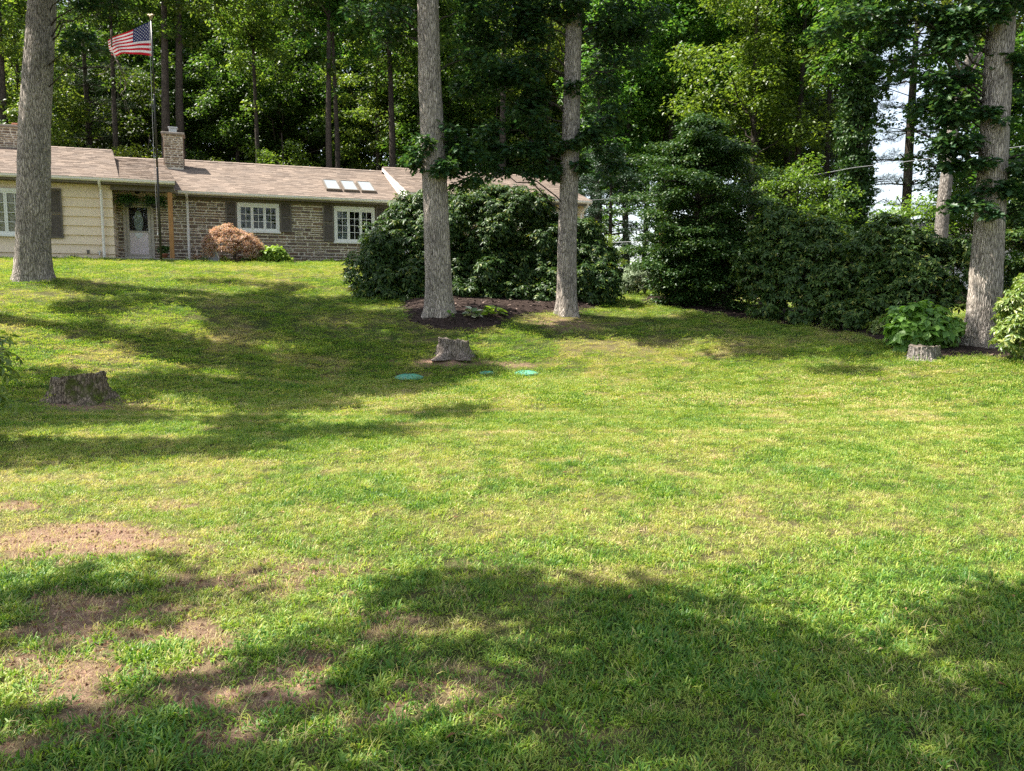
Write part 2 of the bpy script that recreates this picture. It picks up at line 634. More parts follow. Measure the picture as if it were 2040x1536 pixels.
# patches of worn turf, read off the photograph: (x, y, half width, half height in its pixels, strength)
BARE_PX = [(185, 1080, 150, 34, 1.2), (50, 1078, 90, 26, .9), (20, 1010, 60, 12, .8), (160, 1350, 75, 60, 1.0), (90, 1262, 110, 22, .75), (300, 1222, 90, 12, .6),
           (420, 1290, 55, 22, .85), (480, 1390, 150, 28, 1.0), (600, 1388, 65, 24, .85), (450, 1475, 80, 40, .85), (50, 1320, 80, 22, .7), (380, 1345, 110, 18, .7),
           (560, 1340, 70, 12, .65), (30, 1500, 60, 26, .7), (1000, 1362, 60, 10, .7), (930, 1375, 40, 12, .6), (360, 1100, 60, 10, .5), (1080, 1350, 40, 8, .5),
           (160, 806, 95, 14, .9), (905, 715, 52, 9, .8), (885, 723, 70, 7, 1.0), (1000, 726, 60, 5, .7), (330, 1010, 60, 9, .55), (450, 1056, 35, 7, .55), (1115, 645, 60, 10, .6), (905, 1345, 60, 12, .5)]
DRY_PX = [(460, 675, 55, 28, 1.0), (1010, 1045, 260, 40, .6), (850, 925, 150, 25, .6), (1400, 905, 80, 15, .8), (1250, 690, 130, 14, .9), (1440, 1110, 90, 22, .7), (1120, 640, 90, 14, .8),
          (1250, 1150, 180, 24, .8), (960, 1245, 170, 18, .8), (1820, 870, 170, 18, .5), (330, 1005, 90, 14, .7), (300, 720, 160, 16, .35), (1700, 755, 300, 14, .45), (1100, 1000, 220, 20, .5),
          (700, 640, 90, 14, .5), (920, 660, 70, 8, .3), (1300, 760, 500, 10, .35), (560, 760, 120, 12, .4), (1600, 1000, 250, 30, .35), (100, 590, 90, 10, .5), (1850, 770, 200, 12, .45), (330, 640, 160, 14, .3), (600, 545, 90, 6, .5), (690, 540, 60, 8, .6)]


def _to_world(lst):
    out = []
    for (px, py, rx, ry, s) in lst:
        c = gp(px, py)
        a, b = gp(px, py - ry), gp(px, py + ry)
        out.append((c[0], c[1], rx / FPX * c[1], max(.12, abs(a[1] - b[1]) / 2), s))
    return out


BARE, DRY = _to_world(BARE_PX), _to_world(DRY_PX)


def blobs(x, y, lst, seed):
    v = np.zeros_like(x)
    w = (fbm(x * 2.3, y * 2.3, seed, 3) - .5) * 1.5 + (fbm(x * 8, y * 8, seed + 5, 2) - .5) * .7
    for (cx, cy_, rx, ry, s) in lst:
        d = np.sqrt(((x - cx) / rx) ** 2 + ((y - cy_) / ry) ** 2)
        v = np.maximum(v, s * np.clip((1.35 + w - d) / .75, 0, 1))
    return v


def ground_fields(x, y):
    """bare soil 0..1 and dryness 0..1 of the lawn"""
    bare = blobs(x, y, BARE, 3)
    n = fbm(x * .55, y * .55, 21, 4)
    n2 = fbm(x * 1.7, y * 1.7, 31, 3)
    left = np.clip((1.2 - x) / 3, 0, 1) * np.clip((5.6 - y) / 1.5, 0, 1)
    bare = np.maximum(bare, np.clip((fbm(x * 3.1, y * 3.1, 41, 3) - .505) * 8, 0, .9) * left)
    dry = np.clip((n - .49) * 2.2, 0, .55) + np.clip((n2 - .53) * 2.2, 0, .45) + np.clip((fbm(x * 5.5, y * 5.5, 37, 3) - .52) * 1.8, -.1, .4)
    dry = dry * np.clip((y - 3.0) / 2.5, .35, 1)
    dry = np.maximum(dry, blobs(x, y, DRY, 9))
    stripe = .36 * np.sin((y - .10 * x + .25 * np.sin(x * .4)) * 2 * math.pi / .62) * np.clip((y - 8) / 3, 0, 1) * np.clip((19 - y) / 4, 0, 1)
    return np.clip(bare, 0, 1), np.clip(dry + stripe, 0, 1)


def axis(fine0, fine1, step, lo, hi):
    a = list(np.arange(fine0, fine1 + 1e-6, step))
    s, p = step, fine1
    while p < hi:
        s *= 1.25
        p += s
        a.append(min(p, hi))
    s, p = step, fine0
    b = []
    while p > lo:
        s *= 1.25
        p -= s
        b.append(max(p, lo))
    return np.array(b[::-1] + a)


gx = axis(-14, 14, .13, -400, 400)
gy = axis(1.5, 32, .13, -200, 500)
GX, GY = np.meshgrid(gx, gy)
GZ = hz(np.clip(GX, -120, 120), np.clip(GY, -60, 130))
nx, ny = len(gx), len(gy)
idx = np.arange(nx * ny).reshape(ny, nx)
gf = np.stack([idx[:-1, :-1], idx[:-1, 1:], idx[1:, 1:], idx[1:, :-1]], -1).reshape(-1, 4)
gme = np_mesh('lawn', np.stack([GX, GY, GZ], -1).reshape(-1, 3), gf, True)
bare_f, dry_f = ground_fields(GX.ravel(), GY.ravel())
# woodland floor: leaf litter beyond the house and at the sides
wood_f = np.clip((GY.ravel() - (36 + GX.ravel() * .36)) / 3, 0, 1)
wood_f = np.maximum(wood_f, np.clip((GX.ravel() - 14) / 2, 0, 1) * np.clip((GY.ravel() - 12) / 3, 0, 1))
for nm, arr in (('bare', bare_f), ('dry', dry_f), ('wood', wood_f)):
    at_ = gme.attributes.new(nm, 'FLOAT', 'POINT')
    at_.data.foreach_set('value', arr.astype(np.float32))


def lawn_mat():
    m, nt, N, L, P = new_mat('lawn_soil')
    def attr(n):
        a = N.new('ShaderNodeAttribute')
        a.attribute_name = n
        return a.outputs['Fac']
    v = coords(N, L)
    n1 = noise(N, L, v, 14, 6, .7)
    n2 = noise(N, L, v, 60, 5, .7)
    n3 = noise(N, L, v, 2.5, 4)
    gr = ramp(N, [(.3, (.018, .030, .008)), (.55, (.05, .07, .016)), (.8, (.12, .13, .04))])
    L.new(n1, gr.inputs[0])
    dr = ramp(N, [(.25, (.06, .05, .022)), (.55, (.16, .13, .06)), (.8, (.32, .26, .14))])
    L.new(n2, dr.inputs[0])
    so = ramp(N, [(.3, (.12, .065, .045)), (.5, (.28, .175, .12)), (.7, (.46, .315, .225))])
    L.new(math_node(N, L, 'ADD', math_node(N, L, 'MULTIPLY', n2, .6), math_node(N, L, 'MULTIPLY', n1, .4)), so.inputs[0])
    wo = ramp(N, [(.3, (.035, .024, .014)), (.7, (.09, .062, .035))])
    L.new(n1, wo.inputs[0])
    c = mixc(N, L, attr('dry'), gr.outputs[0], dr.outputs[0])
    c = mixc(N, L, attr('bare'), c, so.outputs[0])
    c = mixc(N, L, attr('wood'), c, wo.outputs[0])
    L.new(c, P.inputs['Base Color'])
    P.inputs['Roughness'].default_value = .95
    P.inputs['Specular IOR Level'].default_value = .1
    bump(N, L, math_node(N, L, 'ADD', n1, n2), 1.0, .03, P)
    return m


lawn = link('lawn', gme, lawn_mat())
tag(lawn, kind='structure')


def sheet(name, poly, mat, lift=.03, mound=.0, step=.16, edge=.35):
    """a bed of loose material lying on the terrain inside a world-space outline"""
    P_ = np.array(poly, dtype=float)
    x0, y0 = P_.min(0) - .1
    x1, y1 = P_.max(0) + .1
    xs, ys = np.arange(x0, x1, step), np.arange(y0, y1, step)
    X, Y = np.meshgrid(xs, ys)
    d = np.full(X.shape, 1e9)
    ins = np.zeros(X.shape, bool)
    n = len(P_)
    for i in range(n):
        a, b = P_[i], P_[(i + 1) % n]
        ab = b - a
        t = np.clip(((X - a[0]) * ab[0] + (Y - a[1]) * ab[1]) / (ab @ ab), 0, 1)
        d = np.minimum(d, np.hypot(X - a[0] - t * ab[0], Y - a[1] - t * ab[1]))
        c = ((a[1] > Y) != (b[1] > Y)) & (X < (b[0] - a[0]) * (Y - a[1]) / (b[1] - a[1] + 1e-12) + a[0])
        ins ^= c
    sd = np.where(ins, d, -d) + (fbm(X * 3, Y * 3, 5, 3) - .5) * .25
    Z = hz(X, Y) + np.clip(sd / edge, -.6, 1) * lift + np.clip(sd / (edge * 2), 0, 1) * mound + (fbm(X * 5, Y * 5, 8, 3) - .5) * .03
    keep = sd > -.22
    id_ = np.arange(X.size).reshape(X.shape)
    q = np.stack([id_[:-1, :-1], id_[:-1, 1:], id_[1:, 1:], id_[1:, :-1]], -1).reshape(-1, 4)
    k = keep.ravel()
    q = q[k[q].all(1)]
    use = np.unique(q)
    rm = np.zeros(X.size, int)
    rm[use] = np.arange(len(use))
    V = np.stack([X.ravel(), Y.ravel(), Z.ravel()], 1)[use]
    o = link(name, np_mesh(name, V, rm[q], True), mat)
    tag(o, kind='structure')
    return V, o


def px_poly(lst):
    return [tuple(gp(x, y)[:2]) for x, y in lst]


BED1 = px_poly([(806, 624), (818, 641), (860, 655), (930, 661), (985, 652), (1008, 640), (1055, 624), (1150, 621), (1222, 607)]) + [(2.7, 24.6), (2.0, 26.0), (-2, 25.8), (-3.4, 24.2), (-3.0, 22.2)]
BED2 = px_poly([(1308, 606), (1400, 623), (1500, 636), (1600, 650), (1700, 664), (1775, 688), (1850, 712), (1960, 712), (2045, 716)]) + [(13.5, 15.6), (15, 20), (12, 24), (8, 27), (4.6, 27.5), (4.0, 25.6)]
BED3 = [hw(1.65, .05), hw(1.75, 1.6), hw(3, 2.3), hw(5.6, 2.2), hw(7, 1.1), hw(9.9, .75), hw(10.1, .05)]
bedV = []
for poly, nm in ((BED1, 'mulch_bed'), (BED2, 'mulch_bed'), (BED3, 'mulch_bed')):
    V_, _ = sheet(nm, poly, M['mulch'], .03, .10 if poly is BED1 else .04)
    bedV.append(V_)
sheet('gravel_drive', [(3.2, 31.5), (3.4, 34.5), (7, 35), (12, 31), (15, 26), (13.5, 24.5), (10, 28), (6, 30.5)], M['gravel'], .03, 0, .25)


def inside(poly, x, y):
    ins = np.zeros(x.shape, bool)
    n = len(poly)
    for i in range(n):
        a, b = poly[i], poly[(i + 1) % n]
        ins ^= ((a[1] > y) != (b[1] > y)) & (x < (b[0] - a[0]) * (y - a[1]) / (b[1] - a[1] + 1e-12) + a[0])
    return ins


# loose chips on the beds
ch = MB()
for V_ in bedV[:2]:
    for k in R.choice(len(V_), 1900):
        p = V_[k]
        x, y = p[0] + R.uniform(-.1, .1), p[1] + R.uniform(-.1, .1)
        if y > 25 or x > 12: continue
        w = R.uniform(0, 6.28)
        l, b = R.uniform(.03, .075), R.uniform(.012, .025)
        c, s = math.cos(w), math.sin(w)
        z = p[2] + R.uniform(.004, .02)
        tz = R.uniform(-.015, .015)
        ch.poly([(x - c * l - s * b, y - s * l + c * b, z - tz), (x - c * l + s * b, y - s * l - c * b, z - tz), (x + c * l + s * b, y + s * l - c * b, z + tz), (x + c * l - s * b, y + s * l + c * b, z + tz)])
tag(ch.build('mulch_chips', M['chip']), 'loose brown bark chips scattered over the mulch beds under the oaks', 'mulch', kind='stuff')

# ------------------------------------------------------------------ the house (local x along the front, local y away from the viewer)
ZF = 2.85
house = empty('ranch_house', (HX, HY, ZF), 'long low ranch house of brown stone and cream siding at the top of the lawn', 'house', rz=TH)


def hl(u, v, z):
    return (u, -v, z - ZF)


def hbox(name, mat, u0, u1, v0, v1, z0, z1, parent=house, bevel=0.0, label=None):
    o = MB().box(u0, u1, -v1, -v0, z0 - ZF, z1 - ZF).build(name, mat, parent, bevel=bevel)
    if label: o['label'] = label
    return o


# plain masses behind the cladding (interior closed off so that no light leaks through)
hbox('inner_wall', M['mortar'], -9.0, -.76, -8.6, -.3, 2.5, 5.42)
WINS = [(3.63, 5.26, 4.03, 5.17), (7.44, 9.14, 3.70, 5.19)]
DOOR = (-.47, .54, 2.9, 4.98)
# stone wall with openings: built as a grid of blocks round windows and door
us = sorted({-.74, 1.4, 10.28, DOOR[0], DOOR[1], *[w[0] + .03 for w in WINS], *[w[1] - .03 for w in WINS]})
zs_ = sorted({2.4, 5.4, DOOR[3], *[w[2] + .03 for w in WINS], *[w[3] - .03 for w in WINS]})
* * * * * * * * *
__Task requirements__: Repeat the lines above, starting at the first and stopping after the line that holds "BARE, DRY = _to_world(BARE_PX), _to_world(DRY_PX)", with the pictures left out.

__Solution for this problem__:
Write part 2 of the bpy script that recreates this picture. It picks up at line 634. More parts follow. Measure the picture as if it were 2040x1536 pixels.
# patches of worn turf, read off the photograph: (x, y, half width, half height in its pixels, strength)
BARE_PX = [(185, 1080, 150, 34, 1.2), (50, 1078, 90, 26, .9), (20, 1010, 60, 12, .8), (160, 1350, 75, 60, 1.0), (90, 1262, 110, 22, .75), (300, 1222, 90, 12, .6),
           (420, 1290, 55, 22, .85), (480, 1390, 150, 28, 1.0), (600, 1388, 65, 24, .85), (450, 1475, 80, 40, .85), (50, 1320, 80, 22, .7), (380, 1345, 110, 18, .7),
           (560, 1340, 70, 12, .65), (30, 1500, 60, 26, .7), (1000, 1362, 60, 10, .7), (930, 1375, 40, 12, .6), (360, 1100, 60, 10, .5), (1080, 1350, 40, 8, .5),
           (160, 806, 95, 14, .9), (905, 715, 52, 9, .8), (885, 723, 70, 7, 1.0), (1000, 726, 60, 5, .7), (330, 1010, 60, 9, .55), (450, 1056, 35, 7, .55), (1115, 645, 60, 10, .6), (905, 1345, 60, 12, .5)]
DRY_PX = [(460, 675, 55, 28, 1.0), (1010, 1045, 260, 40, .6), (850, 925, 150, 25, .6), (1400, 905, 80, 15, .8), (1250, 690, 130, 14, .9), (1440, 1110, 90, 22, .7), (1120, 640, 90, 14, .8),
          (1250, 1150, 180, 24, .8), (960, 1245, 170, 18, .8), (1820, 870, 170, 18, .5), (330, 1005, 90, 14, .7), (300, 720, 160, 16, .35), (1700, 755, 300, 14, .45), (1100, 1000, 220, 20, .5),
          (700, 640, 90, 14, .5), (920, 660, 70, 8, .3), (1300, 760, 500, 10, .35), (560, 760, 120, 12, .4), (1600, 1000, 250, 30, .35), (100, 590, 90, 10, .5), (1850, 770, 200, 12, .45), (330, 640, 160, 14, .3), (600, 545, 90, 6, .5), (690, 540, 60, 8, .6)]


def _to_world(lst):
    out = []
    for (px, py, rx, ry, s) in lst:
        c = gp(px, py)
        a, b = gp(px, py - ry), gp(px, py + ry)
        out.append((c[0], c[1], rx / FPX * c[1], max(.12, abs(a[1] - b[1]) / 2), s))
    return out


BARE, DRY = _to_world(BARE_PX), _to_world(DRY_PX)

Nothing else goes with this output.